I have had a couple of tins of this new tobacco from G.L. Pease for a few weeks, waiting for a good time to open one up. Today I could wait no longer. I have been very curious about the tobacco both from the perspective of its flavor and its form. I suppose it goes along perfectly with my decision to smoke like a curmudgeon (see below) to try a good old fashioned plug tobacco.
Here is the description of this new G.L. Pease tobacco offering:
JackKnife Plug - dark-fired Kentucky leaf and ripe red Virginia tobaccos, with their deep, earthy flavors, are layered on a central core of golden flue-cured for a hint of bright sweetness, then pressed and matured in cakes, and finally cut into 2oz blocks. Slice it thick and rub it out for a ribbon cut, thin for a shag, or chop it into cubes. The choice is yours.

So the first problem is cutting off a slice. I happen to carry a small pen knife on my key chain, and to tell you the truth, it was a chore for this knife. A real jack knife would be better. But I used what I had and managed to get a thin slice, maybe an eighth of an inch or a bit more, of the plug. Then the question of how to "prepare" the cut. I rub it a bit and it came out something like a thick shag with a little bit of the quality of a cube cut. Definitely not a pure ribbon. I was in a bit of a rush. The cut was enough to fill my Rad and throw the remainder into my empty pouch for another bowl full later in the day. Clearly, spending more time rubbing out and also measuring more exactly what I might need for a day or two of smoking is going to be a problem. The truth is this is not a convenient way to carry tobacco these days. Which, I guess, is the whole point. Could I wrap the plug into a pouch or even a sheet of wax paper, throw it into my pocket and cut a slice for every bowl full? Yes, but in some other world than I live in. So I imagine the tin will stay on my desk and I'll cut the occasional slice when I'm home and heading out to the backyard for a pipe.
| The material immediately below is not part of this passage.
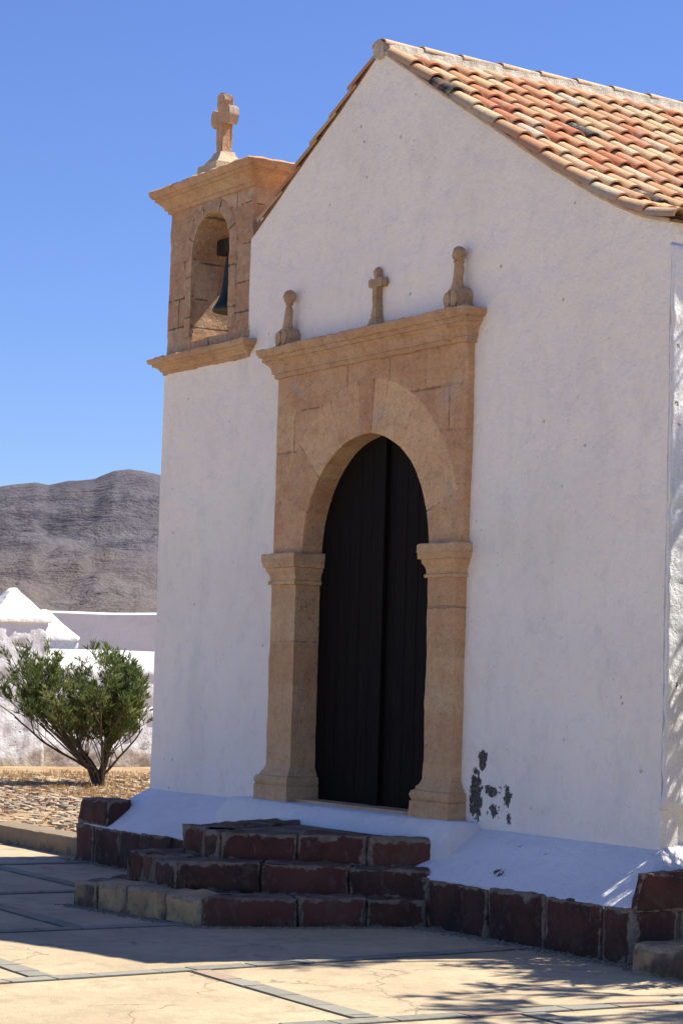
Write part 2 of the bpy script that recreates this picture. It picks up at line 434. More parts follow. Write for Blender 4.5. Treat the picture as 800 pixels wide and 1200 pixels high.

As for the taste, it reminded me of my youth. this is what I conceive as an old fashioned American tobacco. No perique, no latakia, none of the fire-works of taste that I usually expect. Smooth and cool, easy to smoke day in and day out. But also, for that, a tad uninteresting in a pleasant sort of way. It is a quality blend that seems to me to achieve exactly what it is after and you may have to be sixty years old to appreciate what it is offering. Certainly full bodied and "manly" again in that old fashioned way. This tobacco reminded me of the first pipes of my youth with the great old American drugstore tobaccos before drugstore tobaccos was a derogatory term. I think I will smoke a lot of it and the fact that I keep it for home use and therefore can switch off to my more usual Vapers will be a perfect combination.
CURMUDGEON REPORT
I am now into my second week of smoking only my Rad Davis pipe. Keeping in mind that in this weather I rarely smoke more than two bowls a day, often one, and often with a day between with no smoking, and that I clean thoroughly after each smoke, this may not be a fair analysis. But I'll keep going and see where it leads.